Another invaluable gift from Ariel’s chapbook class was weekly deadlines. The class was designed to get us from concept (with substantial content already written) to printing in just nine weeks. Despite having written a whole essay on finding enoughness as a writer, the prospect of inviting people to pay for my creative work for the first time was terrifying. Would my book ever be “enough” for someone to pay for? Without deadlines, I might have tweaked it forever—adding more work, revising and re-revising, trying to think of any other bell or whistle rather than trusting the offering I was putting forth in order to actually put it out into the world.
Ariel also taught me to take my copyediting to a whole new level. She caught “orphan” lines and awkward line breaks in a near-final layout that I’d looked over completely. The book was okay without those corrections—still entirely readable—but these little fixes made it seamless.
I think it’s important that I came into this process with self-publishing as my original intent. Some writers set out to self-publish, some writers do so only after first trying to publish with established presses. I am interested in traditional publishing for other work in the future, but for this work, I wanted to put it out in the world both quickly and intimately. (It occurs to me now that this is how these essays were written—quickly and intimately—each one written on one particular Saturday over the span of five months, the first ones posted only on Facebook, only for friends. Perhaps this is why I felt that this format was right for them.)

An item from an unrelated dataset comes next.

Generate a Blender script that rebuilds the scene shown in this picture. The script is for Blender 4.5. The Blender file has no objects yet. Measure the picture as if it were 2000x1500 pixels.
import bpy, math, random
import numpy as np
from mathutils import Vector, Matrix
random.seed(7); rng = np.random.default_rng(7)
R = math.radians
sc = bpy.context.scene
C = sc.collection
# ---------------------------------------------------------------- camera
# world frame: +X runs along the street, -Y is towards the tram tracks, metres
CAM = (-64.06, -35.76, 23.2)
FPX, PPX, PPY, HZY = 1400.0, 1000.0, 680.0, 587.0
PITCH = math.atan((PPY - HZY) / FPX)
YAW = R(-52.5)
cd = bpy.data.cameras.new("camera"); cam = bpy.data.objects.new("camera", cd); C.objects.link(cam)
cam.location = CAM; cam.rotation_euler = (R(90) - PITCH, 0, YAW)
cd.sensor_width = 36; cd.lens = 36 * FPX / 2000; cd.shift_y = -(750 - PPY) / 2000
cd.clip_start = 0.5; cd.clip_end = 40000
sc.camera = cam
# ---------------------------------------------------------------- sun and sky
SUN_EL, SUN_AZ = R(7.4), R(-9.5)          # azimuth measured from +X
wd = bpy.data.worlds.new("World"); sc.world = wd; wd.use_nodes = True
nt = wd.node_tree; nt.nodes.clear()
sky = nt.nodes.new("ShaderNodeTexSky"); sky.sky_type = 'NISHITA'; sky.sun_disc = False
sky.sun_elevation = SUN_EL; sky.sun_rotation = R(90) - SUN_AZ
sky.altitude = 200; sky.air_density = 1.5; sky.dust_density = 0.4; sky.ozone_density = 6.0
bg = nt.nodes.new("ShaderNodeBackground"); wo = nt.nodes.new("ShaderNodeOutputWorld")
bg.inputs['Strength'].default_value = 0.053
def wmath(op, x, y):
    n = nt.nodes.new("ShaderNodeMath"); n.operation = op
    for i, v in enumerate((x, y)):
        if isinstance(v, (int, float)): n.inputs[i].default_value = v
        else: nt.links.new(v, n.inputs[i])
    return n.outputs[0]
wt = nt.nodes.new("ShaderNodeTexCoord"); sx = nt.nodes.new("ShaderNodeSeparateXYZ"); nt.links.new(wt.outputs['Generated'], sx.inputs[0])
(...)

I loved the essays enough to want to give them a home in print, but wasn’t committed enough to this particular body of work to spend years seeking a publisher, then going through the publication process. Knowing what I know now—that this book of essays had infertility grief as a major theme, and that I learned I was pregnant very shortly after the book’s release—I’m even more grateful that the work got into the world before I knew that my own story had taken another turn.
What I was unprepared for was the shipping operation. Some of this, of course, was life circumstances. For the several folks who have written to me for advice on self-publishing, I would definitely recommend that you not publish your book within two weeks of moving to a new place. Your boxes of books and packing materials and stacks of not-yet-mailed orders will mingle with the other boxes of clothes and plates and toiletries that you live out of instead of having furniture yet, while you feel as though you have not just moved and published a book, but rather arrived on a whole new planet where everything takes place in a cardboard box. (Despite this, I would do it the same way again. It was very meaningful to me to send the book to the printer the same day I moved out of the space where it had been written. I wanted it out in the world as soon as I could.)

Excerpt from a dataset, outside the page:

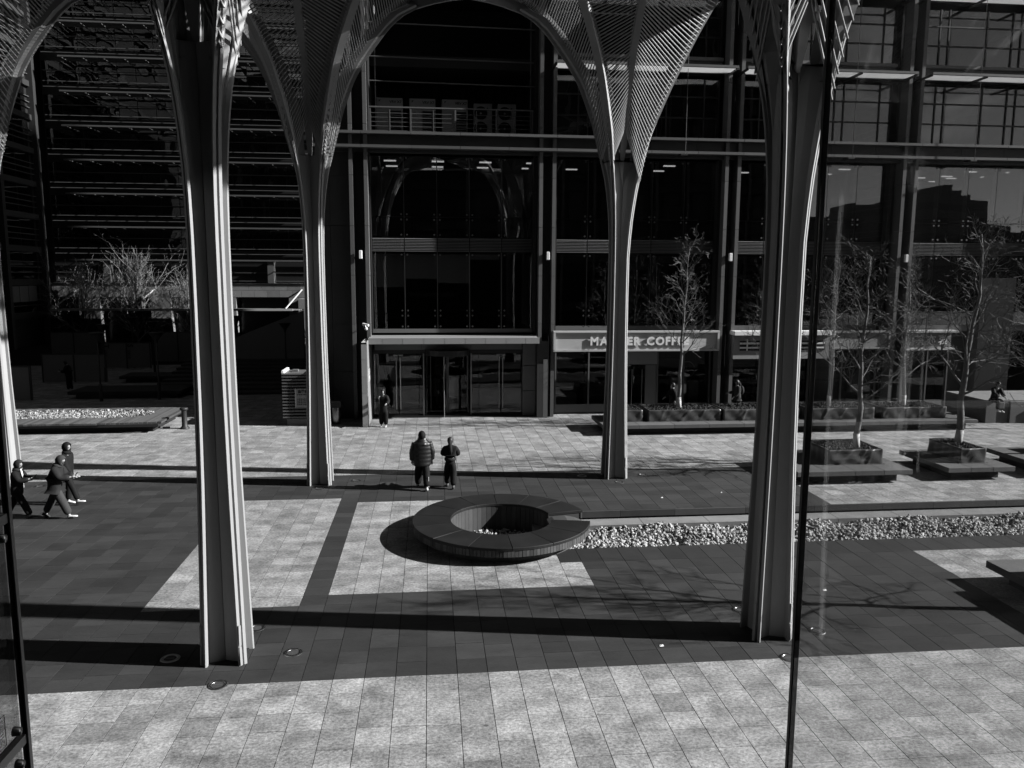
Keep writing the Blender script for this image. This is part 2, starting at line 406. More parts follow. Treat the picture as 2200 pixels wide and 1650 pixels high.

But if I did it again, I would think more about my shipping infrastructure. How long does it take to ship one book? How many books might I need to ship in a week? When might there be less of a line at the post office? I would have considered all of this in advance and built it into my daily and weekly routine. I hand-addressed all of the envelopes because there didn’t seem to be a click-and-ship option for Media Mail—but I likely could have saved time by printing the addresses.
And then there was Media Mail. Back in January, long before I’d thought anything about chapbook shipping, I mailed a few books to a friend. The lady at the post office said, “Well, Media Mail’s cheapest… but it takes a long time.” She was right. Some books took six weeks to arrive—and in an era of two-day delivery, this just isn’t what we tend to expect anymore. Different post office employees affixed the postage in different ways, and I wondered if each way worked just as well. I received wildly different postage quotes from different post offices branches for the few packages I needed to ship internationally. One book was returned for insufficient postage, while another with the same amount of postage reached its recipient with a few extra stamps, presumably added by some good samaritan postal worker (thank you!) I worried a lot about whether everyone’s book arrived. (Please let me know if yours didn’t — I’ll send you another copy!)

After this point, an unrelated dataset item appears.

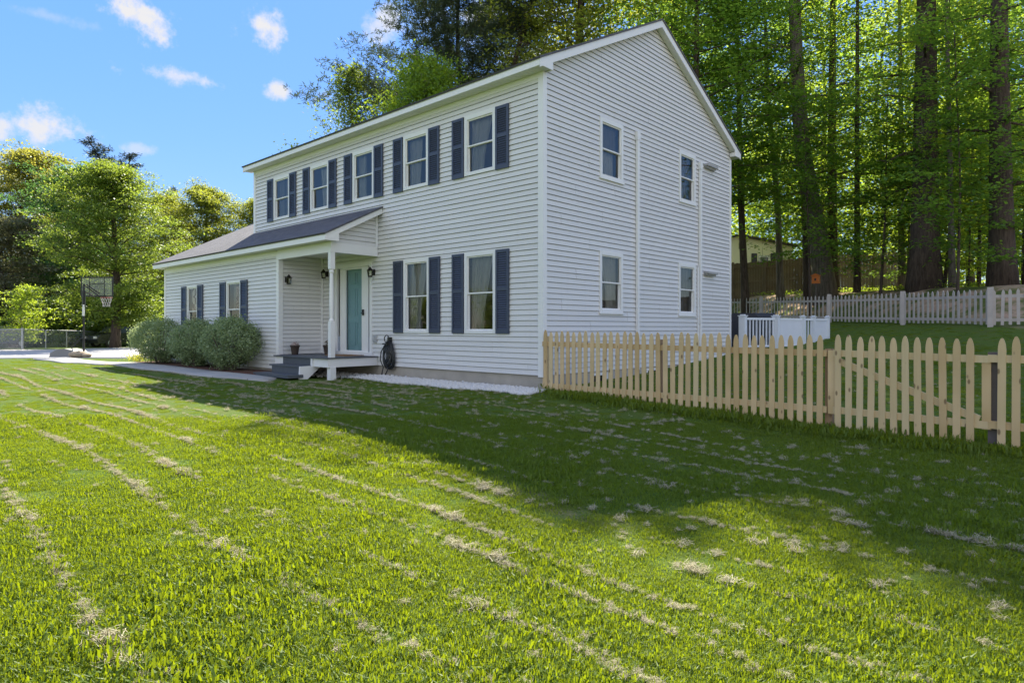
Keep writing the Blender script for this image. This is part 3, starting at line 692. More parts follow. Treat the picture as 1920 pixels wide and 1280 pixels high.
# vent pipes on the gable
for y, zt in ((3.19, 5.50), (6.17, 5.40)):
    m = MB(); m.box(.022, .075, y - .045, y + .045, .3, zt - .06); m.box(.020, .085, y - .06, y + .06, zt - .18, zt); obj('drain_pipe', m, M['trim'], house)
m = MB(); m.box(.02, .045, 6.05, 6.10, .6, 2.75); obj('drain_pipe', m, M['trim'], house)
for z in (5.36, 2.60):
    m = MB(Tg); m.box(6.42, 7.0, .018, .14, z, z + .055); m.box(6.45, 6.97, .018, .09, z - .04, z); obj('flood_light', m, flat('grey_vent', (.35, .35, .36), .6), house)
# cellar windows behind the picket fence
for y in (1.5, 3.6, 4.7, 6.6):
    m = MB(Tg); m.box(y, y + .55, .0, .03, -.02, .30); cw = obj('cellar_window', m, M['trim'], house)
    g = MB(Tg); g.quad((y + .05, .032, .03), (y + .5, .032, .03), (y + .5, .032, .25), (y + .05, .032, .25)); sub('pane', g, flat('dark_pane', (.02, .022, .025), .1), cw)
m = MB(); m.box(-.03, .012, 0.0, HD, -.6, Z0 - .02); obj('foundation', m, M['concrete'], house)
# rear deck with railing
m = MB()
for i in range(20): m.box(-6, .75, HD + .05 + i * .15, HD + .05 + i * .15 + .144, .58, .61)
rd = obj('rear_deck', m, M['skirt'], house)
m = MB(); m.box(-6, .74, HD + .03, HD + 3.0, -.2, .575); sub('deck_skirt', m, M['skirt'], rd)
rp = [(.175, 8.48), (.614, 9.755), (.975, 10.9), (1.11, 11.43), (1.247, 12.3)]
def rail_post(x, y, w=.055):
    m = MB(); m.box(x - w, x + w, y - w, y + w, -.1 if y > 11 else .55, 1.54); m.box(x - w - .02, x + w + .02, y - w - .02, y + w + .02, 1.54, 1.565); m.box(x - w * .7, x + w * .7, y - w * .7, y + w * .7, 1.565, 1.59); sub('railing_post', m, M['rail_white'], rd)
for i, (x, y) in enumerate(rp): rail_post(x, y, .085 if i in (0, 1) else .06)
for i in range(4):
    a, b = Vector((*rp[i], 0)), Vector((*rp[i + 1], 0)); d = (b - a).normalized()
    m = MB(); m.bar(a + d * .06 + Vector((0, 0, 1.47)), b - d * .06 + Vector((0, 0, 1.47)), .06, .06); m.bar(a + d * .06 + Vector((0, 0, .70)), b - d * .06 + Vector((0, 0, .70)), .05, .05)
    L = (b - a).length; n = max(2, int(L / (.13 if i in (0, 2) else .052)))
    for k in range(1, n):
        p = a + (b - a) * k / n; m.bar(p + Vector((0, 0, .7)), p + Vector((0, 0, 1.45)), .034, .034, (d.x, d.y, 0))
    if i in (1, 3):
        m.bar(a + d * .06 + Vector((0, 0, 1.08)), b - d * .06 + Vector((0, 0, 1.08)), .012, .72)
    sub('railing', m, M['rail_white'], rd)

# ------------------------------------------------------------------ things at the house
g = thing('covered_grill', 'barbecue grill under a dark navy cover behind the house corner', 'grill', (-.30, 10.3, .61))
m = MB(); m.prism([(-.62, 0), (.62, 0), (.60, .55), (.52, .92), (.40, 1.02), (-.30, 1.02), (-.50, .92), (-.6, .55)], .62, lambda a, b, t: (a * .7 + (t - .3) * .6, a * .5 + t - .3, b)); obj('grill_cover', m, M['cover'], g, (0, 0, .04))
m = MB()
for x, y in ((-.35, -.3), (.3, .1), (-.2, .25), (.25, -.2)): m.box(x, x + .05, y, y + .05, 0, .06)
obj('leg', m, M['black'], g, (0, 0, 0))

def pot(loc, label, kind):
    t = thing('flower_pot', label, 'flower pot', loc, 'flower pots on the porch')
    m = MB(); m.lathe([(.075, 0), (.105, .19), (.118, .20), (.118, .235), (.105, .235), (.10, .20)], (0, 0), 16); obj('pot', m, M['pot'], t, (0, 0, 0))
    r = np.random.default_rng(kind); n = 260 if kind == 1 else 160
    d = r.normal(size=(n, 3)); d /= np.linalg.norm(d, axis=1)[:, None]; rad = r.uniform(.4, 1, n)[:, None]
    P = np.array([0, 0, .25]) + d * rad * ([.10, .10, .085] if kind == 1 else [.085, .085, .12])
    obj('plant', leafquads('plant', P, .04, r, .5), M['flower'] if kind == 1 else M['dryplant'], t, (0, 0, 0))

def leafquads(name, P, size, r, flatness=.6, aspect=.55):
    """folded leaf blades at P; flatness 1 = horizontal"""
    P = np.asarray(P); n = len(P)
    nor = r.normal(size=(n, 3)); nor[:, 2] = np.abs(nor[:, 2]) + flatness * 2.2; nor /= np.linalg.norm(nor, axis=1)[:, None]
    a = r.normal(size=(n, 3)); a -= nor * (a * nor).sum(1)[:, None]; a /= np.linalg.norm(a, axis=1)[:, None]
    b = np.cross(nor, a); s = (size * r.uniform(.65, 1.3, n))[:, None]
    V = np.empty((n, 4, 3)); V[:, 0] = P - a * s * .5; V[:, 2] = P + a * s * .5; side = b * s * aspect * .5
    V[:, 1] = P + side + nor * s * .10; V[:, 3] = P - side + nor * s * .10
    return npmesh(name, V.reshape(-1, 3), np.arange(4 * n).reshape(n, 4))
pot((-7.18, -.95, .551), 'brown clay pot of pale pink flowers beside the porch wall', 1)
pot((-6.72, -.32, .551), 'brown clay pot with dry dark plant behind the porch post', 2)
m = MB(); m.box(-6.35, -5.45, -.62, -.12, .5505, .566); o = obj('doormat', m, M['coir']); tag(o, 'tan coir doormat on the porch deck before the teal door', 'doormat')

ho = thing('garden_hose', 'black coiled garden hose hung on a wall hook beside the porch', 'hose', (-4.56, -.02, .66))
m = MB(); m.box(-.07, .07, -.03, .0, .18, .34); m.box(-.09, .09, -.16, -.03, .17, .20)
m.tube([(.085 * math.cos(a), -.10, .30 + .085 * math.sin(a)) for a in np.linspace(0, 2 * math.pi, 17)], .012, 6, False)
obj('hook', m, M['black'], ho, (0, 0, 0))
pts = []; r = random.Random(4)
for k in range(14):
    q_ = 1 - .055 * k; ex, ez = (.19 + .04 * r.random()) * q_, (.29 + .05 * r.random()) * (q_ + .1); oy = -.05 - .009 * k + .01 * r.random(); tw = .12 * (r.random() - .5)
    for q in range(18):
        a = math.pi / 2 + 2 * math.pi * q / 18
        pts.append((ex * math.cos(a) * (1 - .2 * math.sin(a)) + tw * math.sin(a) + .02, oy, -.07 + ez * math.sin(a)))
pts += [(-.05, -.12, .15), (-.2, -.11, 0), (-.24, -.1, -.2), (-.13, -.1, -.35), (-.16, -.12, -.52), (-.06, -.14, -.58), (.04, -.12, -.44), (.06, -.1, -.34)]
m = MB(); m.tube(pts, .014, 6); obj('hose_coil', m, M['rubber'], ho, (0, 0, 0), True)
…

For all these reasons, print-on-demand self-publishing services are sometimes a desirable option. Orders go directly to them, they print your book and ship it out. I explored this option to make Even the Cemeteries Have Space Here available after the initial print run sells out, since it seemed like a way to make the book available over a longer period without having book shipping be part of my routine indefinitely. But none of the services I briefly looked at offered me all of the same exact printing options (sizing, paper weights, etc) that made the book exactly what I wanted it to be.
This body of work has always been intimate and immediate, and I suppose the shipping process was as well—hand-writing each person’s name on their envelope, personalizing each book. I’ve decided I like the idea of closing sales when this print run sells out. Some things are supposed to be for a moment in time, not indefinite.
Self-publishing offered me exactly what I wanted for this particular body of work. I wanted to put it out in the world quickly and intimately, and with great attention to offering a spacious and unhurried reading experience through the design of the book. With another body of work, perhaps I’d want to spend more time revising, working with an editor, perhaps it would be important to me to have it reach more people, even at the expense of giving up some creative control of the final form. I think self-publishing has often been portrayed as a last-resort option for those who couldn’t find a press, but I think it offers its own unique joys, depending on what is right for you and your body of work.
If I’ve learned one thing this year, over the course of putting out my personal essays in my own newsletter and later in my own book, it’s that the most powerful use of my time is writing and putting my work into the world. Shipping my own books was stressful, yes, but maybe not as stressful as writing countless cover letters for lit mag submissions only to receive inscrutable rejection messages three to six months later. Not as stressful as thinking my work wasn’t good enough, rather than that it just hadn’t found the right audience. (In the Witch Shop, one of the more popular posts here, is an older poem that was rejected by lit mags before I learned I could just put out my own work and let it find the people who would resonate with it.)
I am working on a longer manuscript now, one that I do want to sit with for a long time, one that I do want to reach a lot of people—far more than I am reaching currently. This is a different project, and one for which I will seek traditional publication. This will be a new journey for me, with its own joys, I hope, but I know I’ll always treasure the late nights in Phoenicia, surrounded by boxes, Sharpie in hand, writing out the names and addresses of those who were the first to ever pay money for my writing. I wouldn’t have had Even the Cemeteries Have Space Here come into the world any other way.